(Raw records)
══════

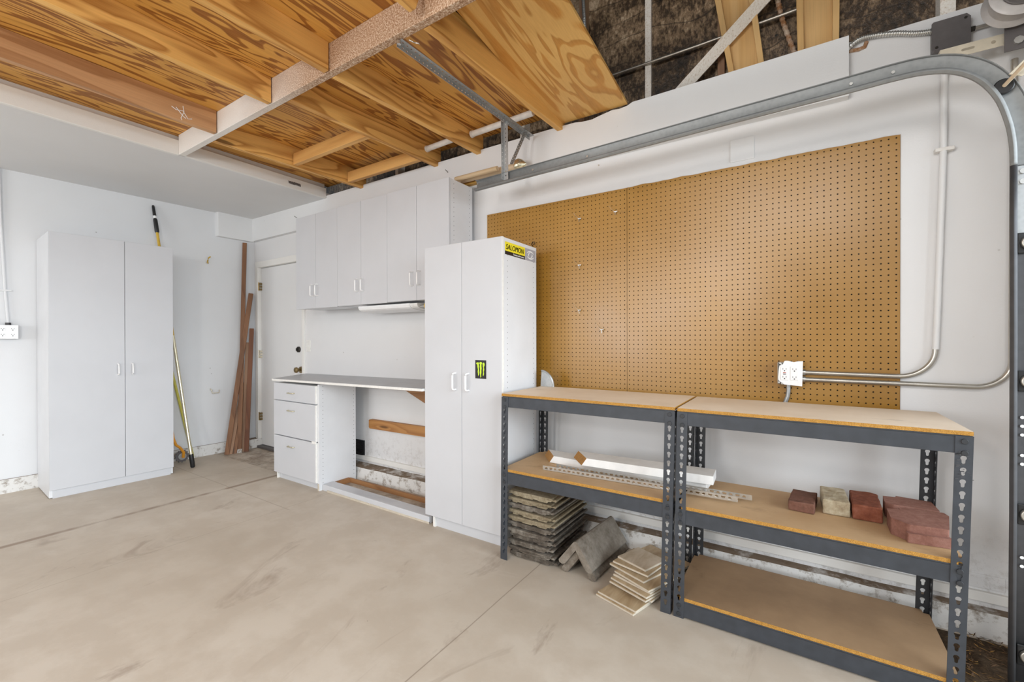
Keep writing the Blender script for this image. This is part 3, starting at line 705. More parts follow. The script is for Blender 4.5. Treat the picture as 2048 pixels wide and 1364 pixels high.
def socket(cx, cz, h, red):
    o = bx('receptacle', cx-.0165, cx+.0165, YB-.0085, YB-.003, cz-h/2, cz+h/2, 'white_plastic', ob, .002)
    q = MB()
    for s in (-1, 1):
        zc_ = cz+s*.019
        q.box(cx-.0075, cx-.0055, YB-.0090, YB-.008, zc_-.001, zc_+.006); q.box(cx+.0055, cx+.0075, YB-.0090, YB-.008, zc_-.001, zc_+.006)
        q.disc((cx, YB-.00885, zc_-.0065), (0, -1, 0), .0028, 8)
    for piece in q.pieces(): piece.build('slot', 'slot', o)
    if red:
        bx('test_button', cx-.006, cx+.006, YB-.010, YB-.008, cz+.001, cz+.0045, 'redbtn', o, 0)
        bx('reset_button', cx-.006, cx+.006, YB-.010, YB-.008, cz-.0055, cz-.002, 'slot', o, 0)
socket(xa+.030, zo0+.056, .066, True); socket(xa+.070, zo0+.056, .066, False)
q = MB()
for sx, sz in ((xa+.012, zo1-.010), (xa+.018, zo1-.014), (xa+.008, zo0+.012), (xa+.020, zo0+.006)): q.cyl((sx, YB, sz), (sx, YB-.006, sz), .0042, 8)
for piece in q.pieces(): piece.build('screw', 'bright_steel', ob)
yc = 2.528
ca = [Vector((xb, yc, 1.040)), Vector((.10, yc, 1.0385)), Vector((.36, yc, 1.036))]
ca += arc((.37, 1.155), .119, -88, 0, 12, 'xz', yc)[0:] + [Vector((.494, yc, 1.3)), Vector((.512, yc, 1.99)), Vector((.515, yc, 2.40))]
o = MB().tube(ca, .0105, 14).build('conduit_pipe', 'conduit', None, 0, True); tag(o, 'conduit from the outlet box bending up to the grey junction box', 'conduit')
q = MB(); q.cyl((xb, yc, 1.040), (xb+.016, yc, 1.040), .0145, 12, 'bright_steel'); q.build('coupling', 'bright_steel', o, 0, True)
MB().box(.485, .545, yc-.012, yc+.02, 1.985, 2.0).build('strap', 'whitepipe', o, .002)
MB().tube([ca[-4]+Vector((0, -.001, 0)), Vector((.495, yc-.0005, 1.33)), Vector((.512, yc-.0005, 1.99)), Vector((.515, yc-.0005, 2.398))], .0115, 14).build('painted_length', 'wallc', o, 0, True)
cb = [Vector((xb, yc, 1.006)), Vector((.2, yc, 1.005)), Vector((.60, yc, 1.003))]+arc((.605, 1.108), .105, -86, 0, 10, 'xz', yc)+[Vector((.712, yc, 1.6)), Vector((.715, yc, 2.3))]
o = MB().tube(cb, .0105, 14).build('conduit_pipe', 'conduit', None, 0, True); tag(o, 'lower conduit running right from the outlet box and bending up behind the door track', 'conduit')
MB().cyl((xb, yc, 1.006), (xb+.016, yc, 1.006), .0145, 12).build('coupling', 'bright_steel', o, 0, True)
fl_ = [survey(1577, 769, 'y', yc), survey(1577, 782, 'y', yc), survey(1575, 793, 'y', yc), survey(1570, 806, 'y', yc), survey(1563, 822, 'y', yc+.004)]
o = MB().tube(fl_, .0095, 14).build('drop_conduit', 'galv', None, 0, True); tag(o, 'short bent grey conduit dropping from the outlet box behind the bench top', 'conduit')
a, b2 = survey(1460, 283, 'y', BY+.04), survey(1509, 325, 'y', BY+.04)
c0 = survey(1460, 305, 'y', WY-.004); c1 = survey(1509, 300, 'y', WY-.004)
tag(bx('blank_plate', c0.x, c1.x, WY-.006, WY+.002, c0.z-.055, c0.z+.062, 'wallc', None, .003), 'square white blank cover plate on the wall above the pegboard', 'cover plate')
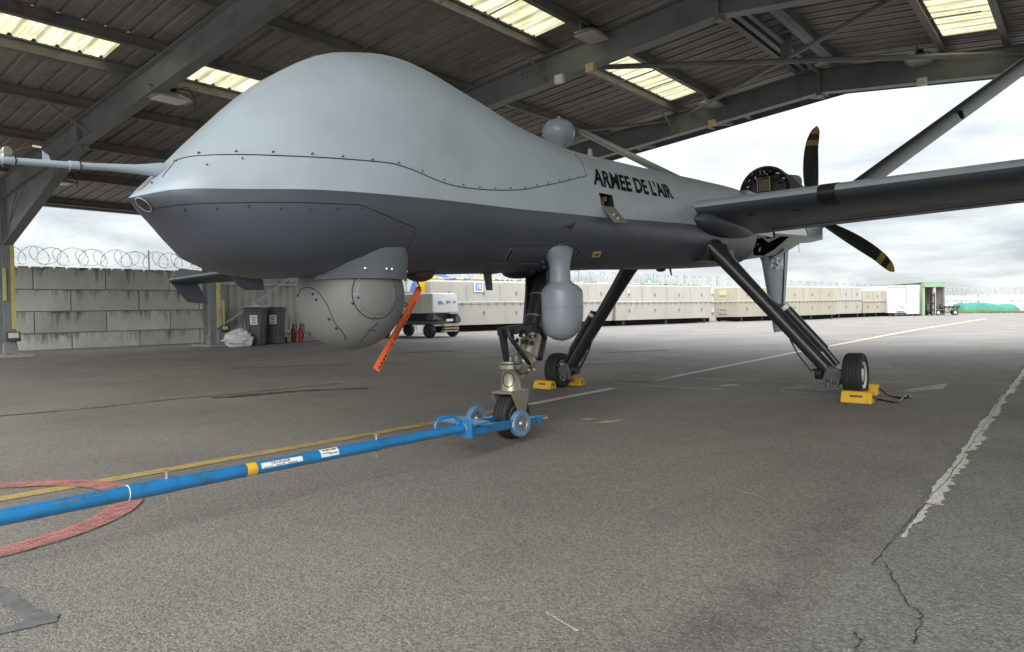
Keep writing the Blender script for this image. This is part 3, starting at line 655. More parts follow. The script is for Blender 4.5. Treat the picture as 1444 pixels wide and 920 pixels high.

══════

What is being asked — Write out every line of the preceding listing that contains "pixels".

Expected answer —
Keep writing the Blender script for this image. This is part 3, starting at line 705. More parts follow. The script is for Blender 4.5. Treat the picture as 2048 pixels wide and 1364 pixels high.
Keep writing the Blender script for this image. This is part 3, starting at line 655. More parts follow. The script is for Blender 4.5. Treat the picture as 1444 pixels wide and 920 pixels high.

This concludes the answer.